Sometimes, depending on the attendees for the meeting, it is beneficial to be physically away from the office to avoid distractions. When having a day long meeting in the office, you usually start losing people as they start to check e-mail during a break or a caught in the hallway and pulled into a "crisis" meeting.

Arguably if you set the right ground rules for the meeting, have a clearly published agenda and hold people accountable for attending the meeting you could do it offsite. But sometimes it is better to elimiate as many distractions as possible.

But don't use offsites as some great groundbreaking strategy session, or culture change session. Workers in the company (at least at my company) will tend to feel that offsite meetings are really just a cushy way for executives to get out of the office an not really accomplish anything.

Offsite meetings should follow the same rules that any effective meeting follows (see the Effective Meetings series of podcasts)

MadAmos

kklogic's picture

We use off-sites quite a bit, actually. In my mind, the reason you do something outside of your building is to break people out of patterns of behavior. It's a tangible thing that says, "this is different than what we usually do."

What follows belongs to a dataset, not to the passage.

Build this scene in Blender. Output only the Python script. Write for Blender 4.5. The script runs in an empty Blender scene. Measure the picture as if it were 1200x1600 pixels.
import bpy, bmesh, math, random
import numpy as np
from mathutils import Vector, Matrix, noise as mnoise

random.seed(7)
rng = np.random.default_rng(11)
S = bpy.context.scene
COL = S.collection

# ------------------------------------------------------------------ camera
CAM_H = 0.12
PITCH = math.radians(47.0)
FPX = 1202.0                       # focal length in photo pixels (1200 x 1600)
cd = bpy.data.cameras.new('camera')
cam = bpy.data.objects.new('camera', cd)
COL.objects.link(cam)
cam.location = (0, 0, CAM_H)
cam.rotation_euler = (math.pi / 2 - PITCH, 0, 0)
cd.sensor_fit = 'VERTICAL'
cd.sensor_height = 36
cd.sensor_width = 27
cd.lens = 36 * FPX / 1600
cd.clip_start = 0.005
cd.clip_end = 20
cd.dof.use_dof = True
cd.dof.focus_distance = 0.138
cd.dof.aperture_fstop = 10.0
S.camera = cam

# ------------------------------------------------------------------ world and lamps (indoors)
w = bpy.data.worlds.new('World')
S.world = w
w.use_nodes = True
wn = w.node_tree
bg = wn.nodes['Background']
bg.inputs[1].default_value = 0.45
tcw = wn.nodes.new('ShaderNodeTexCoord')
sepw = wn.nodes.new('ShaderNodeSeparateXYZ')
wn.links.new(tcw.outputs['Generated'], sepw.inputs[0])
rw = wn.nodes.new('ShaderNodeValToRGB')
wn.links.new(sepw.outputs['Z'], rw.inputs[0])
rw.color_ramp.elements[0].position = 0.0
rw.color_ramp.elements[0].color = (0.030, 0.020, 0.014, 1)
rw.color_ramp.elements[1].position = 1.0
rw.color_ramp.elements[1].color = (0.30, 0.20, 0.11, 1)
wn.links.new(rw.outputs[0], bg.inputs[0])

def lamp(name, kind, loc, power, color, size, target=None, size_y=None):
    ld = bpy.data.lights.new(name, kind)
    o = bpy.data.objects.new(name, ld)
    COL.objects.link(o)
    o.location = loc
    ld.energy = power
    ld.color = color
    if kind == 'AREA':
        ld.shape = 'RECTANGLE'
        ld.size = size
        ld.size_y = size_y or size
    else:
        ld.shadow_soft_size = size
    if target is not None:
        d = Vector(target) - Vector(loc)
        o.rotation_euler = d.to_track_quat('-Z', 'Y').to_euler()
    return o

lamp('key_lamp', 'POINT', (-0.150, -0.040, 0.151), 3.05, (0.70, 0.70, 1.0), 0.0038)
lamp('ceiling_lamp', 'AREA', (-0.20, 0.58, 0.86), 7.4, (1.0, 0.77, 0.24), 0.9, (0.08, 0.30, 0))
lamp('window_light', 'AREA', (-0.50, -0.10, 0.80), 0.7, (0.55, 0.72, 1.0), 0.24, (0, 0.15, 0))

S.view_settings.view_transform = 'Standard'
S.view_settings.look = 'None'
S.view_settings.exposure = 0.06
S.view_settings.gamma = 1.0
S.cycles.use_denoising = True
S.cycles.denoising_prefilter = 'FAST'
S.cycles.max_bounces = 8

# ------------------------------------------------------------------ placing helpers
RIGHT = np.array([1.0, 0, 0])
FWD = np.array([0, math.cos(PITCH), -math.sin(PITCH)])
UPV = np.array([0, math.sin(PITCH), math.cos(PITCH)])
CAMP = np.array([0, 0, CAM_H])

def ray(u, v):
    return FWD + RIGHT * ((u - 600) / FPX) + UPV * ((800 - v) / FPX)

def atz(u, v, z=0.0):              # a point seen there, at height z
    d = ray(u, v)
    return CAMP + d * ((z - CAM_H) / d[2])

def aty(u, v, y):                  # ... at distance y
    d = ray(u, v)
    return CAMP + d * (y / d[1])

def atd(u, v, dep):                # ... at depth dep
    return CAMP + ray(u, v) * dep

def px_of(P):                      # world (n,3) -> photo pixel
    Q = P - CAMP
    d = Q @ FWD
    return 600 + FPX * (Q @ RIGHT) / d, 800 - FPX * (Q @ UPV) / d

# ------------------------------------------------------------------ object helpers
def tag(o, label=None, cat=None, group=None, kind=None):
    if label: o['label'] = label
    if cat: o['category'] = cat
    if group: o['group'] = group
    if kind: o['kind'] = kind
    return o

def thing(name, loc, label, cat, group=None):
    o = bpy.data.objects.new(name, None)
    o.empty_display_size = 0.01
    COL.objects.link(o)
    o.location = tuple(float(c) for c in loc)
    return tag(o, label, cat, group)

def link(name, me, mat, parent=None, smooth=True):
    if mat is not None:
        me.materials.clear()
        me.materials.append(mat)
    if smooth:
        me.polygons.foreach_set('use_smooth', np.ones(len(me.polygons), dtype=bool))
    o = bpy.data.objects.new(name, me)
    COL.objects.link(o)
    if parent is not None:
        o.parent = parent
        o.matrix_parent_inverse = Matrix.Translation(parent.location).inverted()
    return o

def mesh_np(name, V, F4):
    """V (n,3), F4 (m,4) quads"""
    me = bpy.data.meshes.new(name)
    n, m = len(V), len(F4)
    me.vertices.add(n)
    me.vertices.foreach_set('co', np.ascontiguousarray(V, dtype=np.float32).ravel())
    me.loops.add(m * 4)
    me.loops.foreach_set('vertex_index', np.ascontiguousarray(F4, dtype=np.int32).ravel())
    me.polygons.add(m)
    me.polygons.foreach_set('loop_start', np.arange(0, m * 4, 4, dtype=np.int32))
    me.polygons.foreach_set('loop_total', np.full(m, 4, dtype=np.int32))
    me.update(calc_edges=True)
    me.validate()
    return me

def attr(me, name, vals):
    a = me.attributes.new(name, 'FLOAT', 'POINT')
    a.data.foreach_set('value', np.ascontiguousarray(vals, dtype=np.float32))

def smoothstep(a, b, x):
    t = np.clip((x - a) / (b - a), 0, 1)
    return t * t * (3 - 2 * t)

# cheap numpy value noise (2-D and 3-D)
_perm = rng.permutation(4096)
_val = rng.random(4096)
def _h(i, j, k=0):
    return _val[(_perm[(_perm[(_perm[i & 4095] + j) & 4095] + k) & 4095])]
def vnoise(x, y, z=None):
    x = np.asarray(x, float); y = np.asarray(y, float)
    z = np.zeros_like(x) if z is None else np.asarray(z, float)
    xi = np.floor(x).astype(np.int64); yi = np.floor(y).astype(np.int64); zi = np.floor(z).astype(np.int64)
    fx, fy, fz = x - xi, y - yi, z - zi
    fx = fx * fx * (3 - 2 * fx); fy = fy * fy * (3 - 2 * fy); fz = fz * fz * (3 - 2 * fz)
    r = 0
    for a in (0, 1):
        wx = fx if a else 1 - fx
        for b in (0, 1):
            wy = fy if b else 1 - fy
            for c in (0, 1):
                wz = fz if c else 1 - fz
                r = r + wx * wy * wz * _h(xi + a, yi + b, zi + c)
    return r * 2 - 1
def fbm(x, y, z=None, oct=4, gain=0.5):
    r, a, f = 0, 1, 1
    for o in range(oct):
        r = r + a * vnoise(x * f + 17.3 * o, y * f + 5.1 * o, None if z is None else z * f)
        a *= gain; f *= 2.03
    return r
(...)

I also disagree with teambuilding not working. We do it every quarter with the entire company during our company meeting. People gripe about going, but inevitably - you get to spend time with a co-worker you don't know very well and it's good for everyone. I've noticed the "C"s are the biggest gripers about these things :)

As to off-site meetings, we generally do them when we're discussing strategy. Sometimes it's a big, formal meeting --- other times, we go to a restaurant with a few people and brainstorm. It gets people out of patterns of relating to one another and opens them up quite a bit.